En marzo de ese 2012 me dediqué a analizar el flujo de gente. Me di cuenta de que por la forma de la universidad, que es alargada y no invita a estar en un lugar, los estudiantes tendían a agruparse en los lugares donde habían sillas y mesas. Además, recorrían hasta el fondo para cachar qué onda y se quedaban ahí. Así que ése era el lugar. En abril me instalé con una maletita con 40 panes, que vendía a 500 pesos. Tenían queso, tomate y orégano. De a poco comencé a ganar cierta fama. Las mujeres me conocían como "el niño pan"; los hombres me llamaban "el hueón de los panes".

Estaba con mi negocio de lunes a viernes, de 9 de la mañana a 6 de la tarde. La gente sabía que podía ir a buscarme siempre al mismo lugar. Otros vendían un día o dos o se cambiaban de lugar: ellos estaban en función de sus clases o sus amigos, pero yo estaba en función del negocio. No perdía clases, pero debo confesar que llegaba tarde y me iba antes. No era porro, me sentaba en primera fila y participaba.

Después me cambié a una maleta de 70 litros. Vendía en promedio entre 150 y 180 panes por día. A un precio justo y de buena calidad. Yo soy jodido con la comida y no podría haber vendido algo malo. Busqué a los mejores panaderos de Ñuñoa que estuvieran cerca de mi casa y me dieran facilidades de pago. El queso que usaba era artesanal de Valdivia. Era muy barato y todos creían que era cheddar. El tomate lo cortaba de un grosor específico, porque no podía ser muy grueso porque era incómodo y muy delgado se perdía. Lo ponía en varias capas. Estaba todo pensado. La sal, el orégano y hasta la bolsita que usaba.
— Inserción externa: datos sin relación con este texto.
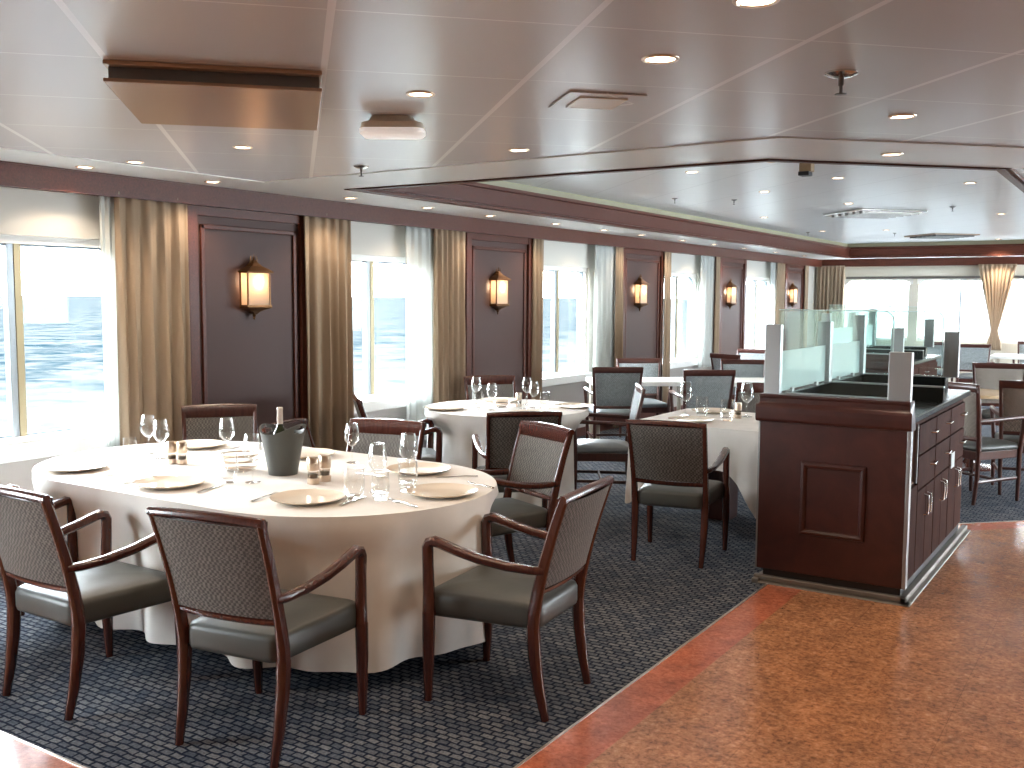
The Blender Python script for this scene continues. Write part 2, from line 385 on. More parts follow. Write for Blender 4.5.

Comencé a ganar clientes y conocí personas. La gente me apañaba. Me acuerdo que incluso mi presencia hizo que el local que estaba al lado bajara los precios de sus panes de 700 a 450 pesos.

Así pasó el tiempo hasta que en 2014, cuando estaba en tercero, se empezó a descontrolar todo. Había puesto a otras personas a vender y la gente de los locales comenzó a reclamar. Incluso me citaron a una reunión para decirme que no podía seguir vendiendo. Entonces decidí dejar los panes y terminar mi carrera tranquilo. Pero todos los alumnos estaban indignados. Un día llegué a la universidad y había una protesta porque no me dejaban vender y no potenciaban el emprendimiento. Al año siguiente se abrió a licitación un espacio para los emprendedores. Estaba dudoso de postular, pero lo hice y gané.

Me dieron un puesto que estaba en la salida de emergencia de una sala. Era pequeño: de un metro. Ahí logré meter dos refrigeradores, dos muebles, tres microondas. Tenía a una persona en la mañana, otra en la tarde y yo apenas salía de clases iba a apoyar. Teníamos filas de 20 personas y nuestro tiempo de atención era 25 segundos. De a poco fui mejorando el espacio, logré que le pusieran una cerradura, que subieran el amperaje e instalaran una máquina de café. Ese año me gané el premio a la persona más influyente de la universidad.

Pero decidí no volver a postular para darles la oportunidad a otras personas. Después seguí con un emprendimiento junto a mi polola de la época: partimos con alfajores que vendíamos en el kiosco y terminamos con servicios de colaciones. Lo dejé después de un tiempo.

Gracias a los panes me pude pagar buena parte de la universidad. Mantuve mi beca hasta el último año y el arancel restante lo costeé con el CAE (Crédito con Aval del Estado) y con la plata que ganaba con mi emprendimiento. Además, me pagaba todos mis gastos.

Hoy tengo 25 años y trabajo en una importadora y distribuidora de insumos agrícolas. Pero esta historia de los panes no se ha olvidado; me encuentro con gente que la conoce e incluso se comenta en otras universidades. Siento que es una marca con potencial y me gustaría a futuro crear algo con el concepto de "niño pan". A veces pienso que el mito desapareció, pero no: siempre reflota.